Updated

This is a partial transcript of "The Big Story With John Gibson," May 3, 2007, that has been edited for clarity.

JOHN GIBSON, HOST: The "Big Investigation": A young man from New Jersey went to Utah to test his survival skills. He did not come back alive.

Dave Buschow died of thirst on the second day of a 28-day wilderness program. His family said someone should have saved him. The wilderness school says Buschow is the one to blame. "Big Story" correspondent Douglas Kennedy has our report.

DOUGLAS KENNEDY, BIG STORY CORRESPONDENT: Yeah, John, this story is a real tragedy because people around this man had water, but they didn't give it to him. His family says it's almost unthinkable.

(BEGIN VIDEOTAPE)

KENNEDY (VOICE-OVER): Imagine you're in the Utah desert, dehydrated, with no water. Now imagine someone right next to you has water, but won't give you any. That's the charge being leveled today at a Colorado-based survival school by a mother of the student who died of dehydration.

PAT HERBERT, MOTHER OF DAVE BUSCHOW: My son could be alive today had someone just given him some water.

KENNEDY: Last July, Pat Herbert's 29-year-old son Dave Buschow was looking for some adventure and signed up for a 28-day survival challenge with BOSS, or Boulder Outdoor Survival School.
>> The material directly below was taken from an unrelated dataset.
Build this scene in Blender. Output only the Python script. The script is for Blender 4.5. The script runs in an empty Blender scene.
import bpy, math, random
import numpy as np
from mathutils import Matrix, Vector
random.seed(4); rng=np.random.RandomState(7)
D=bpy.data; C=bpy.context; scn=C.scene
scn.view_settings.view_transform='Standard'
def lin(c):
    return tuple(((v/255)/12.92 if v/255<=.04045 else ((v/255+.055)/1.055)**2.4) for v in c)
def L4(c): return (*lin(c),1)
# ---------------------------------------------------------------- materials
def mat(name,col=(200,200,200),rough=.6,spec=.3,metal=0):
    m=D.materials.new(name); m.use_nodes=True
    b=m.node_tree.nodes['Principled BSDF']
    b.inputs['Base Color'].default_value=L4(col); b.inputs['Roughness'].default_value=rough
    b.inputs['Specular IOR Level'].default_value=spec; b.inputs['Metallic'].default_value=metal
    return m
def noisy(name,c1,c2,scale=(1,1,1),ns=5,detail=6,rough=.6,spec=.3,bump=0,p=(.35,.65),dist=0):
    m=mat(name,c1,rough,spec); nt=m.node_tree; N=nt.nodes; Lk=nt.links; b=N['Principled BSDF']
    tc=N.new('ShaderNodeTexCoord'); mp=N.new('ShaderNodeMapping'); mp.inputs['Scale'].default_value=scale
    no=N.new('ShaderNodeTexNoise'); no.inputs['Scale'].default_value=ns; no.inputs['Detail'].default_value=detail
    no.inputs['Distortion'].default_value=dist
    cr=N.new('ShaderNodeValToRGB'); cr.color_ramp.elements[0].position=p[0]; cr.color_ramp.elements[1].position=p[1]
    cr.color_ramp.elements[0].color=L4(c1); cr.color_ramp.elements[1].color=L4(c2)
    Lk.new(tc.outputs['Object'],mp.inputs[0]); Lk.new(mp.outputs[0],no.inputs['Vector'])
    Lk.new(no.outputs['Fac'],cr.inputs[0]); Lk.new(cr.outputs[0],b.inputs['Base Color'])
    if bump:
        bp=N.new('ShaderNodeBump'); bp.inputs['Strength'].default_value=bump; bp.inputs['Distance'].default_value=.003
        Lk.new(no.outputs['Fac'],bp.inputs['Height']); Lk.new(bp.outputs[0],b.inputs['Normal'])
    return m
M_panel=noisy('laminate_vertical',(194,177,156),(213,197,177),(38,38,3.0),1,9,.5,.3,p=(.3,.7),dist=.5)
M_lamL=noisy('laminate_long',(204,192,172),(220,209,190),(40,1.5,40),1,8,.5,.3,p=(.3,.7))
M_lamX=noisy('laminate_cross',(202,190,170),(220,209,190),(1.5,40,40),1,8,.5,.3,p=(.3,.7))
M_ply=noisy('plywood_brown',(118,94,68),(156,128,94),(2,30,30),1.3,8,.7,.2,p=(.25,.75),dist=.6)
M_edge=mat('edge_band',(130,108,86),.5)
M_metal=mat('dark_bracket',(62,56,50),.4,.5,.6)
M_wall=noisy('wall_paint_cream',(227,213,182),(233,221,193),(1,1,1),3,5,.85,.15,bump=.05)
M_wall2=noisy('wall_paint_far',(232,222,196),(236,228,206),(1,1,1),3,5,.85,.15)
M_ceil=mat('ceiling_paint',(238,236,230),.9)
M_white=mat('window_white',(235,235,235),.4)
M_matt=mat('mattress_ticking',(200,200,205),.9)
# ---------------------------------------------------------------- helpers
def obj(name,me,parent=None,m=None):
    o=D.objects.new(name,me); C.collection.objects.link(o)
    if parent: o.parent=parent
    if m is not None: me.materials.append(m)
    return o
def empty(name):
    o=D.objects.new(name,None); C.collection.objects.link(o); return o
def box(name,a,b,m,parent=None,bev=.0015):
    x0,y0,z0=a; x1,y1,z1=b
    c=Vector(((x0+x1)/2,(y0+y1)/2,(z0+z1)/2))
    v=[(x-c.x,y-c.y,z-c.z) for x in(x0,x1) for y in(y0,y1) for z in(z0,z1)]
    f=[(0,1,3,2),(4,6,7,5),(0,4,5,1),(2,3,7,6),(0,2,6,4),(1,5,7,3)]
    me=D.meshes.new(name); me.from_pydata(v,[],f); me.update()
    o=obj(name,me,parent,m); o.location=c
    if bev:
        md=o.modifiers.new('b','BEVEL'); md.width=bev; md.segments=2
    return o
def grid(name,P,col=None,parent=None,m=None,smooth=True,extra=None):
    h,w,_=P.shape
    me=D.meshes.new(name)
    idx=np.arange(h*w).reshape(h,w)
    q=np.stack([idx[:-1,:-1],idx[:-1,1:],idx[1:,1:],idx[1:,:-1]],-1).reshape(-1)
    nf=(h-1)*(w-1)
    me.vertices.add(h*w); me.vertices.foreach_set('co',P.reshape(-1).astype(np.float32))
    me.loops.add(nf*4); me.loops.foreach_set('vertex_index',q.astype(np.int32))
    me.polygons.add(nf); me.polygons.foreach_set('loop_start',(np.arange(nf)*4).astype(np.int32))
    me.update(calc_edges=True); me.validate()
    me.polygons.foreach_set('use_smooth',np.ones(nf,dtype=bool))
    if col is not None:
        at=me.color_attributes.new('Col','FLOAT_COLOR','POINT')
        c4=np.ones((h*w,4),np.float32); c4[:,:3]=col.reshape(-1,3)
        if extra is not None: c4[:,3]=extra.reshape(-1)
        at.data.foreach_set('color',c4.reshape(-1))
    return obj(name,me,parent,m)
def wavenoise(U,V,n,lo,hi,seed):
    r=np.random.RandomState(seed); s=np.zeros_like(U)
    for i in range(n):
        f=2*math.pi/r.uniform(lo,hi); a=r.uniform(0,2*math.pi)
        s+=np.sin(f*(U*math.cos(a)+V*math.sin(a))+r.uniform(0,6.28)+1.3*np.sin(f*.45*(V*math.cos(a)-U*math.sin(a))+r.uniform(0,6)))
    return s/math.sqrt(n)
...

Herbert says the instructors pushed Dave all day in 100-degree heat. She says they refused him water even after he began to slur his words, a sure sign of severe dehydration. She says her son even began to hallucinate, mistaking a tree for a person.

HERBERT: He was just within yards of the water and he could hear everyone in the distance, you know, hootin' and hollering and being happy that they found the water. And he yelled up, "Did you find water?" and they said yes and he couldn't make it.

KENNEDY: BOSS is run by Josh Bernstein, one of the country's best-known survivalists and host of The History Channel's "Digging for the Truth." On his Web site he says that the main goal of this course is to push people past "those false limits your mind has set for your body." But the sheriff's deputy who tried to revive Buschow at the desert camp says they push too hard.

RAY GARDNER, GARFIELD CO SHERIFF DEPUTY: I think it's tragic, that the staff members had water with them, and secondly that he was so close to the destination for the evening, which was a water source.

KENNEDY: And you obviously would have given him water no matter how far or close he was.

GARDNER: Well, sure, I would have. I mean, I wouldn't have wanted to assume that kind of liability.

KENNEDY: In an interview with the Associated Press, Bernstein expressed regret over Buschow's death, but said everything appeared normal up until he died. "He seemed capable of completing the hike to the camp that evening." Buschow's mother isn't buying it.

HERBERT: They could have given him water at any time and they did not. At the end when he said could you bring some to me, and he even asked for it, he did not get it. Something as simple as water and my son would be home talking about his trip today.

(END VIDEOTAPE)

KENNEDY: A spokesperson for BOSS says Buschow knew how challenging it would be and signed a waiver stating he understood the risks. Nonetheless, the U.S. Forest Service has stopped BOSS from using Dixie National Forest where the incident occurred. Obviously, John, Buschow's mother is seriously considering a lawsuit here.

GIBSON: Did I read in this story today that one of the other participants, like Buschow, could hear water sloshing in the pack of one of the guides and knew that guy had water?

KENNEDY: That's right. There was water with the instructor that was standing by Buschow when he died.

GIBSON: And didn't tell him?

KENNEDY: And he did not tell him. There was water 100 yards away. Everybody's whooping and yelling, "We found the water" and he's yelling, "Give it to me. Can you bring it to me?" and they said, "No, you can make it, you can make it," and he didn't make it.

GIBSON: Douglas Kennedy, thanks very much.